Both the MIB and MoJ have admitted that injured people and their representatives will be unable to value hybrid injuries using this tariff table when claiming via the new OIC portal because it is designed specifically to progress whiplash injury claims only.

The working group, which has representation from the Association of Personal Injury Lawyers (APIL), the ABI and the Motor Accident Solicitors Society (MASS), will work together to seek guidance from the senior courts as quickly as possible.

The working group shares a common goal to avoid any detriment to injured claimants. It is therefore proposing a framework which covers:

  • Timing of the work.
  • Parameters for identifying suitable test cases.
  • Interim compensation arrangements to ensure individual claimants are not disadvantaged by involvement in any test cases.

Further details of the framework’s progress will be shared shortly, according to the MIB.

MoJ officials are aware of this proposal and support the principle of industry collaboration to improve the claims process for injured parties.

Valuing hybrid injury claims

The CLA and its respective regulations do not address how to value damages for pain, suffering and loss of amenity (PSLA) where a claimant suffers both a whiplash injury - where a tariff pay out will apply - as well as another injury to which no tariff will apply, for example a psychological injury or tinnitus. 

Speaking on this, Matthew Maxwell Scott, executive director of the Association of Consumer Support Organisations (ACSO), said: “Industry experts have known for months that hybrid injuries are an unresolved issue, but the MoJ has chosen to launch the new portal knowing that around 130,000 people a year who have suffered multiple injuries will find it very hard to resolve their claim.

”This makes the MoJ’s boast that the portal is ‘easy to use’ look unhelpful to say the least.

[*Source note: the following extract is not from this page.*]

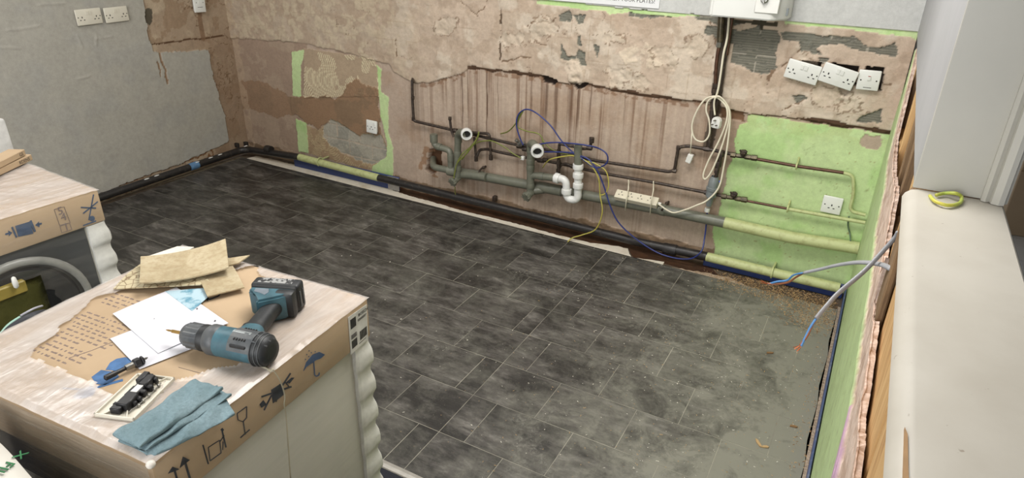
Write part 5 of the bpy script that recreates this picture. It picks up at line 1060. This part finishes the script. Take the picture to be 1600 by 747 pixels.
for x0, x1, y0, y1, z1 in ((-.062, -.046, -.006, .016, .016), (-.05, -.01, -.016, .010, .020), (-.046, -.036, .008, .020, .015), (-.012, .03, -.010, .012, .017), (.02, .058, -.012, .006, .020), (.03, .064, .004, .018, .022), (.056, .068, .0, .012, .015), (-.02, -.008, -.022, -.01, .014), (.0, .012, -.020, -.008, .016), (.02, .032, -.022, -.01, .015), (-.034, -.024, -.022, -.012, .014), (.046, .056, -.018, -.008, .017), (-.012, .022, .010, .018, .014)):
    add_box(b, (x0*sx_, y0*sy_, .003), (x1*sx_, y1*sy_, z1), .0018, Mp)
obj('black_moulding', b, M_bm, t, sharp=40)
b = BM(); add_box(b, (-.004*sx_, -.007*sy_, .016), (.024*sx_, .007*sy_, .0178), .0005, Mp); obj('white_label', b, M_wpl, t)
b = BM()
for x in (-.03, -.015, .005, .025, .04): add_lathe(b, [(.003, .003), (.003, .009), (.001, .010)], 8, Mp @ Matrix.Translation((x*sx_, -.026*sy_, 0)))
tag(obj('terminal_screws', b, M_steel, t), kind='stuff')
b = BM(); add_tube(b, [Mp @ Vector((-.055*sx_, -.02*sy_, .006)), Mp @ Vector((0, -.03*sy_, .008)), Mp @ Vector((.05*sx_, -.025*sy_, .006))], .0012, 6); obj('earth_strap', b, M_steel, t)
# bit holder
p0, p1 = F(163, 592, ZT+.012), F(231, 559, ZT+.012); t = empty('bit_holder', p0-Vector((0, 0, .01)), 0, 'small black and silver screwdriver extension on the blue sole print', 'bit holder'); d_ = (p1-p0); L_ = d_.length; fr = frame(Vector((0, 0, .0105)), d_)
b = BM(); add_lathe(b, [(.003, 0), (.006, .002), (.006, .02), (.0045, .024), (.004, L_*.52)], 10, fr); obj('shaft', b, M_bm, t, sharp=40)
b = BM(); add_lathe(b, [(.0065, L_*.48), (.0065, L_*.68)], 14, fr); obj('sleeve', b, M_steel, t, sharp=40)
b = BM(); add_lathe(b, [(.008, L_*.66), (.0098, L_*.69), (.0098, L_*.80), (.007, L_*.83), (.009, L_*.85), (.009, L_*.89), (.004, L_*.91)], 6, fr); obj('collar', b, M_bm, t, sharp=30)
b = BM(); add_lathe(b, [(.0025, L_*.9), (.0025, L_*.96), (.0008, L_)], 6, fr); obj('bit', b, M_steel, t)
# folded cloth
clm = N('teal_microfibre_cloth'); co = clm.coord('Object'); f = clm.noise(co, 160, 3, .7); f2 = clm.noise(co, 9, 5)
cc_ = clm.mix(clm.ramp(f, [(.35, 0.), (.7, .5)]), clm.ramp(f2, [(.35, (132, 152, 158)), (.7, (112, 134, 140))]), (92, 112, 118)); clm.col(cc_); clm.set(Roughness=.95); clm.b.inputs['Specular IOR Level'].default_value = .1; clm.bump(f, .8, .003); M_cl = clm.m
t = empty('folded_cloth', F(270, 650, ZT+.002), 0, 'teal blue cleaning cloth folded along the edge of the front lid', 'cloth')
def pad(name, quad, z, thk, wave, nu=44, nv=18, sag=None):
    Q = [F(x, y, z)-t.location for x, y in quad]; b = BM(); N2 = 2*nv
    ring_ = []
    for i in range(nu+1):
        u = i/nu; ends = min(1, (1-abs(2*u-1)**10)); row = []
        for j in range(N2):
            a_ = 2*PI*j/N2; v = .5-.5*math.copysign(abs(math.cos(a_))**.75, math.cos(a_)); h_ = math.copysign(abs(math.sin(a_))**.6, math.sin(a_))*thk*.5*(.35+.65*ends)
            p = Q[0].lerp(Q[1], u).lerp(Q[3].lerp(Q[2], u), v+wave(u)*.05); dz = (.0018*math.sin(u*21+v*6)+.0025*math.sin(u*8+v*11+1)) if h_ > 0 else 0
            row.append(b.verts.new(p+Vector((0, 0, h_+dz+(sag(u, v) if sag else 0)))))
        ring_.append(row)
    for i in range(nu):
        for j in range(N2): b.faces.new((ring_[i][j], ring_[i][(j+1) % N2], ring_[i+1][(j+1) % N2], ring_[i+1][j]))
    b.faces.new(ring_[0]); b.faces.new(list(reversed(ring_[-1]))); bmesh.ops.recalc_face_normals(b, faces=b.faces); return obj(name, b, M_cl, t, True)
pad('under_fold', [(200, 694), (340, 604), (367, 645), (234, 712)], ZT+.008, .010, lambda u: math.sin(u*5)*.3, sag=lambda u, v: -.006*max(0, v-.72)/.28)
pad('middle_fold', [(184, 690), (326, 602), (362, 618), (226, 704)], ZT+.016, .008, lambda u: math.sin(u*6+1)*.35)
pad('top_fold', [(176, 680), (306, 594), (350, 608), (216, 700)], ZT+.025, .014, lambda u: math.sin(u*5)*.4)
# cordless drill
t = empty('cordless_drill', (0, 0, ZT+.003), 0, 'teal and black cordless drill lying on its side across the white papers', 'drill')
pF, pR = F(291, 524, ZT+.034), F(408, 548, ZT+.034); t.location = Vector((pR.x, pR.y, ZT+.0035)); ax = (pF-pR); ax.z = 0; Ld = ax.length; ax.normalize()
pH = F(436, 470, ZT+.034); hv = (pH-pR); hv.z = 0; ay = Vector((ax.y, -ax.x, 0)); ay = ay if ay.dot(hv) > 0 else -ay
az = ax.cross(ay); 
if az.z < 0: az = -az
Md = Matrix(((ax.x, ay.x, 0, 0), (ax.y, ay.y, 0, 0), (0, 0, 1, .034), (0, 0, 0, 1)))
hx, hy = hv.dot(ax), hv.dot(ay); print('drill', Ld, hx, hy)
M_teal = simple('teal_tool_plastic', (66, 104, 116), .45, sc=30, var=.25, bump=.05); M_tb = simple('black_tool_rubber', (30, 32, 34), .5, sc=60, c2=(58, 60, 58), thr=(.55, .8), bump=.15); M_tg = simple('dark_tool_grey', (66, 70, 74), .45, sc=40, c2=(92, 94, 94), bump=.1)
Mx = Md @ Matrix.Rotation(PI/2, 4, 'Y')      # lathe z -> drill x
b = BM(); add_lathe(b, [(.020, -.022), (.027, -.016), (.031, -.002), (.0325, .02), (.0325, .055), (.0315, Ld-.085)], 28, Mx); obj('motor_housing', b, M_teal, t, sharp=50)
b = BM(); add_lathe(b, [(.012, -.027), (.024, -.026), (.0315, -.016), (.034, -.002), (.0342, .006), (.030, .010)], 28, Mx); obj('rear_cover', b, M_tb, t, sharp=50)
b = BM(); add_lathe(b, [(.030, Ld-.088), (.0325, Ld-.085), (.0325, Ld-.066), (.030, Ld-.062), (.028, Ld-.058)], 28, Mx); obj('clutch_ring', b, M_tg, t, sharp=40)
b = BM(); add_lathe(b, [(.027, Ld-.062), (.0285, Ld-.058), (.0285, Ld-.045), (.026, Ld-.043)], 28, Mx); obj('torque_collar', b, M_tb, t, sharp=40)
b = BM(); prof = [(.026, Ld-.043), (.0275, Ld-.040), (.0275, Ld-.012), (.022, Ld-.002), (.014, Ld+.002)]; seg = 48; rings = [[b.verts.new(Mx @ Vector(((r-(.0016 if k_ % 4 < 2 and 0 < i < 3 else 0))*math.cos(2*PI*k_/seg), (r-(.0016 if k_ % 4 < 2 and 0 < i < 3 else 0))*math.sin(2*PI*k_/seg), z))) for k_ in range(seg)] for i, (r, z) in enumerate(prof)]
for i in range(len(rings)-1):
    for k_ in range(seg): b.faces.new((rings[i][k_], rings[i][(k_+1) % seg], rings[i+1][(k_+1) % seg], rings[i+1][k_]))
b.faces.new(rings[-1]); obj('keyless_chuck', b, M_tg, t)
b = BM(); add_lathe(b, [(.013, Ld), (.012, Ld+.006), (.008, Ld+.009)], 16, Mx); obj('chuck_nose', b, M_wpl, t, sharp=40)
b = BM(); add_lathe(b, [(.0038, Ld+.006), (.0038, Ld+.034), (.0022, Ld+.036), (.0022, Ld+.044), (.0006, Ld+.050)], 6, Mx); obj('driver_bit', b, simple('gold_bit', (176, 142, 80), .35, .7), t)
# side plate with vents and decal
b = BM(); add_lathe(b, [(.0336, .004), (.0336, .056)], 28, Mx); vs = list(b.verts); bmesh.ops.delete(b, geom=[v for v in b.verts if (Md.inverted() @ v.co).z < .004], context='VERTS'); bmesh.ops.solidify(b, geom=list(b.faces), thickness=.001); obj('vent_panel', b, M_tg, t)
b = BM()
for k_ in range(5):
    for s_ in (-1, 1): add_box(b, (.018+k_*.006, s_*.017-.004, .0275), (.021+k_*.006, s_*.017+.004, .0305), 0, Md)
tag(obj('vent_slots', b, M_hole, t), kind='stuff')
b = BM(); add_box(b, (.016, -.004, .0325), (.058, .003, .0345), .0005, Md); obj('decal_strip', b, simple('pale_decal', (170, 176, 176), .4, sc=80, c2=(90, 96, 98), thr=(.5, .6), bump=0), t)
for k_, (x_, r_) in enumerate(((-.006, .0338), (-.014, .0325), (.004, .0348))):
    b = BM(); add_tube(b, [Mx @ Vector((r_*math.cos(a_), r_*math.sin(a_), x_)) for a_ in np.linspace(0, 2*PI, 25)], .0013, 6); obj('cover_rib', b, M_tg, t, True)
for k_ in (-1, 0, 1):
    b = BM(); add_tube(b, [Mx @ Vector((.0345*math.cos(a0_), .0345*math.sin(a0_), .004)) for a0_ in [PI+k_*.55]]+[Mx @ Vector((.024*math.cos(PI+k_*.55), .024*math.sin(PI+k_*.55), -.0262))], .0018, 6); obj('cover_rib', b, M_tg, t, True)
b = BM(); add_box(b, (.012, -.031, .006), (.05, -.026, .022), .002, Md); obj('side_recess', b, M_tb, t)
# handle: swept oval, then foot and battery
def oval(b, secs, seg=18, p_=2.6):
    rings = []
    for (x, y, dx_, dy_, wA, wZ) in secs:
        d_ = Vector((dx_, dy_, 0)).normalized(); s_ = Vector((-d_.y, d_.x, 0)); rw = []
        for k_ in range(seg):
            a_ = 2*PI*k_/seg; cA, sA = math.cos(a_), math.sin(a_); rw.append(b.verts.new(Md @ (Vector((x, y, 0))+s_*wA*math.copysign(abs(cA)**(2/p_), cA)+Vector((0, 0, wZ*math.copysign(abs(sA)**(2/p_), sA))))))
        rings.append(rw)
    for i in range(len(rings)-1):
        for k_ in range(seg): b.faces.new((rings[i][k_], rings[i][(k_+1) % seg], rings[i+1][(k_+1) % seg], rings[i+1][k_]))
    b.faces.new(list(reversed(rings[0]))); b.faces.new(rings[-1]); bmesh.ops.recalc_face_normals(b, faces=b.faces)
rx_, ry_ = .045, .012; hd = (hx-rx_, hy-ry_); hl = math.hypot(*hd); hu = (hd[0]/hl, hd[1]/hl)
pt = lambda s_: (rx_+hd[0]*s_, ry_+hd[1]*s_)
b = BM(); oval(b, [(*pt(0), *hu, .030, .022), (*pt(.18), *hu, .026, .019), (*pt(.32), *hu, .021, .018), (*pt(.6), *hu, .020, .018), (*pt(.8), *hu, .022, .018)]); obj('handle_grip', b, M_tb, t, sharp=50)
b = BM(); oval(b, [(*pt(.02), *hu, .032, .0225), (*pt(.14), *hu, .030, .0215), (*pt(.24), *hu, .0235, .0195)]); obj('handle_neck', b, M_teal, t, sharp=50)
b = BM(); oval(b, [(pt(.12)[0]+.026, pt(.12)[1]+.01, *hu, .006, .008), (pt(.3)[0]+.024, pt(.3)[1], *hu, .007, .008), (pt(.38)[0]+.02, pt(.38)[1], *hu, .003, .006)]); obj('trigger', b, M_tb, t, sharp=50)
hn = (-hu[1], hu[0]); hn = hn if hn[0] > 0 else (hu[1], -hu[0])
Mf = Md @ Matrix(((hn[0], hu[0], 0, pt(.8)[0]), (hn[1], hu[1], 0, pt(.8)[1]), (0, 0, 1, 0), (0, 0, 0, 1)))    # x along foot, y along handle
b = BM(); add_prism(b, [(-.024, 0), (-.038, .014), (-.042, .034), (.060, .034), (.062, .020), (.048, .006), (.03, .004), (.022, -.03)], -.031, .031, Mf); bmesh.ops.bevel(b, geom=list(b.edges), offset=.005, segments=2, affect='EDGES'); obj('handle_foot', b, M_teal, t, sharp=40)
b = BM(); add_box(b, (-.046, .006, -.0325), (-.0, .033, .0325), .008, Mf, 2); obj('foot_rubber', b, M_tb, t, sharp=40)
b = BM(); add_prism(b, [(.014, .0), (.03, .008), (.044, .012), (.046, .026), (.016, .026), (.010, .012)], .0305, .0318, Mf); obj('recess_pad', b, simple('silver_grey_panel', (122, 130, 138), .3), t)
b = BM(); add_box(b, (-.048, .036, -.0325), (.064, .072, .0365), .007, Mf, 3); add_box(b, (-.044, .030, -.029), (.060, .040, .033), .003, Mf); bt = obj('battery_pack', b, M_tb, t, sharp=40)
b = BM(); add_box(b, (-.03, .045, .0362), (.05, .066, .0370), .0004, Mf); obj('battery_label', b, simple('worn_white_label', (150, 150, 148), .5, sc=90, c2=(40, 40, 42), thr=(.47, .53), bump=0), t)
b = BM()
for k_ in (-1, 1): add_box(b, (-.049-.001, .048+k_*.008, -.02), (-.047, .052+k_*.008, .02), .0005, Mf)
tag(obj('battery_ribs', b, M_tg, t), kind='stuff')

“Under the CLA reforms, valuing hybrid claims is now all but impossible. This leaves claimants and their representatives in a legal no-man’s land, uncertain whether or not to accept an offer as they will be running the risk of serious undercompensation and of justice not being done.

“We must hope that suitable cases can quickly be brought to the Court of Appeal and a lasting, fair solution or set of principles set out.

”The whole sector needs to do what it can to help identify cases, provide data and offer guidance to ensure this long-predicted problem doesn’t fatally undermine the new regime.

”Given the MoJ has had to admit that this fundamental issue has no immediate solution, we are concerned that there are other problems ahead for consumers using the portal to gain redress.”

Devil and the deep blue sea 

On a similar note, Stuart Hanley, head of legal practice at Minster Law, said while the firm was pleased the MoJ has acknowledged the need to clarify the issue, the ”easy to use portal will leave tens of thousands of people with mixed injuries between the devil and the deep blue sea”.

Hanley continued: “Mixed injury claims (when one injury is a whiplash tariff injury) can still proceed but claimants have to decide whether to settle their claim now or wait for Court of Appeal guidance, which may be many months away. In the meantime, the lower courts may adjourn/stay quantum hearings on these cases pending guidance from the Court of Appeal.

“A lot depends on the nature of the offer from the at fault insurer and any discount they apply for any overlap between the injuries. The offer may well be lower than what a claimant could expect from the court, which will leave them at risk of detriment.”

This, is because, for injured people having to decide whether to stick and wait (for several months) or gamble and risk under-settling their cases, it does not feel like an improvement to the old system that ministers promised, he explained.

“The interim period prior to a Court of Appeal ruling underlines the importance cooperation between insurers and claimant firms on hybrid cases to ensure that customers’ needs are a priority for us all, Hanley continued. 

“Justice delayed is justice denied, and we can surely all agree that short-changing injured people is not access to justice.”